A Japanese survivor's tale of life after the bomb
In the Autumn Wind, by Dorothy Stroup. New York: Charles Scribner's Sons. $19.95. 437 pages. As the anniversaries of the 1945 atomic bombings of Hiroshima and Nagasaki approach each August, thoughtful people everywhere must wonder how best to commemorate those cataclysmic events. This year, they'd do well to begin by reading Dorothy Stroup's novel.
Much of the literature that has grown up around the bombings of both cities has focused on the immediate devastation and on the ensuing international remorse. But ``In the Autumn Wind'' takes a slightly different approach. The author is an American who has lived and taught in Japan, and her viewpoint is distinctly Japanese. What's more, the voice she chooses to tell her story is that of a hibakusha - a survivor of the atomic bomb.

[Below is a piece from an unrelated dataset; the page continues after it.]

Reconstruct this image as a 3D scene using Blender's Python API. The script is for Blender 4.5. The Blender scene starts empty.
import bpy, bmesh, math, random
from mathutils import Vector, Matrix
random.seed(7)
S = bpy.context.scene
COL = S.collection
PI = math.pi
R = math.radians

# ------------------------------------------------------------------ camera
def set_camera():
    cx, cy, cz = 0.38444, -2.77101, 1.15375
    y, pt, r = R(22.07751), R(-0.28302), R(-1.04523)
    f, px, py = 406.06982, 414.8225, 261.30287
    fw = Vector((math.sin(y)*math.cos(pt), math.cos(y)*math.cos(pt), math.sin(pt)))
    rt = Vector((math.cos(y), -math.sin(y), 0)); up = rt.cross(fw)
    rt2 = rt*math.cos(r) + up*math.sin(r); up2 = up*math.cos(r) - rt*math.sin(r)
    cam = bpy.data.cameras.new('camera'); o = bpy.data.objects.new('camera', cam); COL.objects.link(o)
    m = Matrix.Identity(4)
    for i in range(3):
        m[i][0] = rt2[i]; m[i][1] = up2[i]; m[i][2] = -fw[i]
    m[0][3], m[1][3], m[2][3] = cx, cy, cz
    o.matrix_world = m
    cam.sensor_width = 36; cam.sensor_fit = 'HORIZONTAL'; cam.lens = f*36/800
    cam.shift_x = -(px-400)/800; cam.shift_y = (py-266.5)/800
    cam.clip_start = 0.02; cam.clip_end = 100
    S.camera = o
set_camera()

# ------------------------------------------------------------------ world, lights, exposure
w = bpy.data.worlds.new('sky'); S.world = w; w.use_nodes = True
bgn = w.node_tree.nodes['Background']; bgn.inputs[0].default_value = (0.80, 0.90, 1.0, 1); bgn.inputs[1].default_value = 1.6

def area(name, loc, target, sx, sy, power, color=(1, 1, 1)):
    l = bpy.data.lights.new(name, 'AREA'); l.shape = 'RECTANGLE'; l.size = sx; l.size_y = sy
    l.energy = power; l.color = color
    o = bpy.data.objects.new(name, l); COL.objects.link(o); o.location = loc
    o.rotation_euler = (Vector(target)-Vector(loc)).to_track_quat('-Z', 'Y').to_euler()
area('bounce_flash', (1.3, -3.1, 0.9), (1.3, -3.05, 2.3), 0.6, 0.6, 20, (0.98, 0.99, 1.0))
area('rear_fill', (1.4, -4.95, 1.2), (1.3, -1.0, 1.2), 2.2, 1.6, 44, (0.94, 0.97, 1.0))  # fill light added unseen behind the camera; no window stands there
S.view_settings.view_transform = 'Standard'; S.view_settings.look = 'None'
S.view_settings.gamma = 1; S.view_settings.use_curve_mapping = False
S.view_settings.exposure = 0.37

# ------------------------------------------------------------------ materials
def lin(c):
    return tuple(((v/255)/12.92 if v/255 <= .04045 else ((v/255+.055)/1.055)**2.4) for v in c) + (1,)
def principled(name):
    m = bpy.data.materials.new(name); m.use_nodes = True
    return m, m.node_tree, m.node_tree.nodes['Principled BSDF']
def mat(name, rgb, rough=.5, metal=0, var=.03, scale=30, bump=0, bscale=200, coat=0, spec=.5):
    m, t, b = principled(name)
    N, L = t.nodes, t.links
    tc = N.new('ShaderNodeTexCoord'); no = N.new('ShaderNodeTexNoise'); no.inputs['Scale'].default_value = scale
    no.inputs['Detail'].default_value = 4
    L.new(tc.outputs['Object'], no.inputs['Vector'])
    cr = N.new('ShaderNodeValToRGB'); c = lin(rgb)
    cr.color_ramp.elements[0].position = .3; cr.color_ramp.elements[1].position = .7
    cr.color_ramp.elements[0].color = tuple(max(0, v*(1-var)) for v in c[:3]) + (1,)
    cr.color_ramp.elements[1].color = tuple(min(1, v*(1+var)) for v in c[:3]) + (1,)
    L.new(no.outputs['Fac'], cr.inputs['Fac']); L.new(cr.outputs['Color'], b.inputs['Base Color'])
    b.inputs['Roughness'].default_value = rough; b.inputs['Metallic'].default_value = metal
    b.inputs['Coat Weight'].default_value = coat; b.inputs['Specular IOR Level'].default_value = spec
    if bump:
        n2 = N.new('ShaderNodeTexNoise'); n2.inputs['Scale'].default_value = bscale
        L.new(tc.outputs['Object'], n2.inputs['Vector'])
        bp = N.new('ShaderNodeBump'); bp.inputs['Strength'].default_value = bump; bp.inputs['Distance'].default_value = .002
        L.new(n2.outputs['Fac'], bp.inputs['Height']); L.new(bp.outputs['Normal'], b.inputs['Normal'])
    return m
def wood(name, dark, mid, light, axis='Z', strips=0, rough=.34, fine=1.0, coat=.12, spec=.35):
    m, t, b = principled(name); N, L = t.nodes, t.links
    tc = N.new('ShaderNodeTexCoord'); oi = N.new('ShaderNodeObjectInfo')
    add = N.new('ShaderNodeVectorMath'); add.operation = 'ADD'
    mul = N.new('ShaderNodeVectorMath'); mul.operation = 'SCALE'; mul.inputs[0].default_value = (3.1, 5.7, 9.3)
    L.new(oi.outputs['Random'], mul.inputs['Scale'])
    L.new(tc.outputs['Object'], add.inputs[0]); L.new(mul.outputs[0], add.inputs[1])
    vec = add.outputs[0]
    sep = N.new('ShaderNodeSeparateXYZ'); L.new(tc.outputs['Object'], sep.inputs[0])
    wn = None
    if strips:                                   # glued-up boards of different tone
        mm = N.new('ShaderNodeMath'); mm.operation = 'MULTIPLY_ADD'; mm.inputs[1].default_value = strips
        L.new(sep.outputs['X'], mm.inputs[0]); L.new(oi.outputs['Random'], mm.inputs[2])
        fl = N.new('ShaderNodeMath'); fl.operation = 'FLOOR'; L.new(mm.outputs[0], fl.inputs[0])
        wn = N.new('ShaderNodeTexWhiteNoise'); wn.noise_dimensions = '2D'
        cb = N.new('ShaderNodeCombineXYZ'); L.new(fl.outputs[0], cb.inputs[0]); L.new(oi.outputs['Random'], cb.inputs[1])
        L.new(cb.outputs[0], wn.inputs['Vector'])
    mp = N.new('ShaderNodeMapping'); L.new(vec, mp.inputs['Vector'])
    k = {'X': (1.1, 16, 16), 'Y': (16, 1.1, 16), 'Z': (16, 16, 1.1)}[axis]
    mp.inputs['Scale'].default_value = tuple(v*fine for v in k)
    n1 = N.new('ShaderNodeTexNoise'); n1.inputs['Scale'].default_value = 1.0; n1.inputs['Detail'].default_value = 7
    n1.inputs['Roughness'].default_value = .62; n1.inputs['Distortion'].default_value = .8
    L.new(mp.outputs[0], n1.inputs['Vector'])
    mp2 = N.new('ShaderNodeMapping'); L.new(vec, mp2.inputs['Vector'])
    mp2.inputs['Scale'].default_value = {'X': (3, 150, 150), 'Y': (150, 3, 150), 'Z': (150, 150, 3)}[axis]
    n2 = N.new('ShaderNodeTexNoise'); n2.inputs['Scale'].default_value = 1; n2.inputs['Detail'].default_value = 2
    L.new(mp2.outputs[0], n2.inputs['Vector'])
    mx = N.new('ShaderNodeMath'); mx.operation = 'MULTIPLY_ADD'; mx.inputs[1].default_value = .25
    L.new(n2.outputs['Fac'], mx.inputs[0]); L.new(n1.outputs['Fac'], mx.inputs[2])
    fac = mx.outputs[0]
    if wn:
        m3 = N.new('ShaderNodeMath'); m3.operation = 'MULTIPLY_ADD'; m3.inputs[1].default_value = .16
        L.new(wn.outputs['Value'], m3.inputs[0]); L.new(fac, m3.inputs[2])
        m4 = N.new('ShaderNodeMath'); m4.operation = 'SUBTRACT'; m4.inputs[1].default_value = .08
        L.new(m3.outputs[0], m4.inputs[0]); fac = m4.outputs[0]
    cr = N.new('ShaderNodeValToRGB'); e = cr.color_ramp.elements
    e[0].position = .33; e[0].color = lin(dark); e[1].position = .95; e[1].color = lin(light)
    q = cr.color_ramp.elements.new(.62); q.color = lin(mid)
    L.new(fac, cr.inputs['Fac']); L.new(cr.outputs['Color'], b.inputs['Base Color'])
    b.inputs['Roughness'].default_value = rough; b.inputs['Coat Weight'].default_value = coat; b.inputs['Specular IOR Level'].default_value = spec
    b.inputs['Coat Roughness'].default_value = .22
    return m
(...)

Chiyo Hara is a young Japanese mother, one of the few who walked through the epicenter of the blast in Hiroshima and lived to tell about it. Her eldest son was killed in the first blinding flash of light, and in the days, weeks, and years that followed, there were many other, equally wrenching deaths. Chiyo has her own desperate moments, but she manages to keep herself and the remaining members of her family alive - and ultimately thriving.
As it spans 40 years in the lives of one Japanese family, the novel spares few emotions. Unforgettable vignettes describing the horrors of the bombing itself are matched by the author's well-researched treatment of issues that took years to resolve and touched few Westerners, including the repatriation of some 6 million Japanese from Korea, Manchuria, China, Siberia, and Southeast Asia. There also are lovely touches of detail, from bath salts perfumed with pine needles and rose petals to flowers arranged in heirloom vases, and intimate glimpses of home life behind the rice-paper panels.
Stroup not only captures significant inflections of language, but also approaches deeper stirrings of the national soul as she recounts the struggles of generations of Japanese to find answers to pressing questions of armaments and peace, of collective guilt and individual forgiveness. As a survival tale, her novel sets memorable goals.
Diane Manuel is a free-lance book reviewer.